We had seen that Xena, my daughter’s beloved pet rat, was declining. But on this day, it was as if some cosmic vitality switch had been flicked. Her life was at an end, she just didn’t know it yet. For two days we watched her lackluster breathing. Her movements were jerky and frightening. Listless, she looked at us with bulging eyes that bled.

Wandering the house, lost and waiting to mourn, we didn’t know how to proceed. Finally, my weeping daughter came to me and asked me to ‘fix’ it. It took an enormous amount of courage for her to admit that this was a more merciful way. We sent her off to dance classes for the afternoon with assurances that her friend would not suffer any longer.

My husband, bless him, did the hard thing. Although he doesn’t care for that particular animal species, the duty was not an easy one. We’ve not spoken of the details. My tears flowed freely as I cleaned out the cage and threw away the extra food and bedding. I wanted it all to be taken care of before our daughter returned.
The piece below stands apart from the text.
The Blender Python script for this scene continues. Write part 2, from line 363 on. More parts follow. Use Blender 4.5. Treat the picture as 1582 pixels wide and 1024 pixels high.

I’ve had a hard time this month, thinking of what to write. It’s the month for posts of thankfulness and counting blessings. Quite frankly, I’ve been skirting the misty edges of depression, lethargic and exhausted. Even so, my mind has sifted through the abundance of blessings I enjoy; there are many things I am infinitely grateful for. Yet the words bouncing around in my head seem insignificant and trite. Then the loss of our furry companion brought an unexpected clarity.

When my daughter came home, I held her. We cried. And I was grateful in a whole new way. Through my tears I could see the beauty in sharing life with this precious person. Her tears and her relief became mine as well and it was exquisite.

Who am I, that the Creator of the universe would see fit to give me life? Life. Yes, oftentimes we fall, and sometimes we get hurt. Some of us live entire seasons in the gray fog of depression. Many of us have faced pain that is deep and dark and powerful and it feels as though nothing exists but the sorrow. And all of us, at times, are swallowed by the hollow ache of a loneliness that no human can fill.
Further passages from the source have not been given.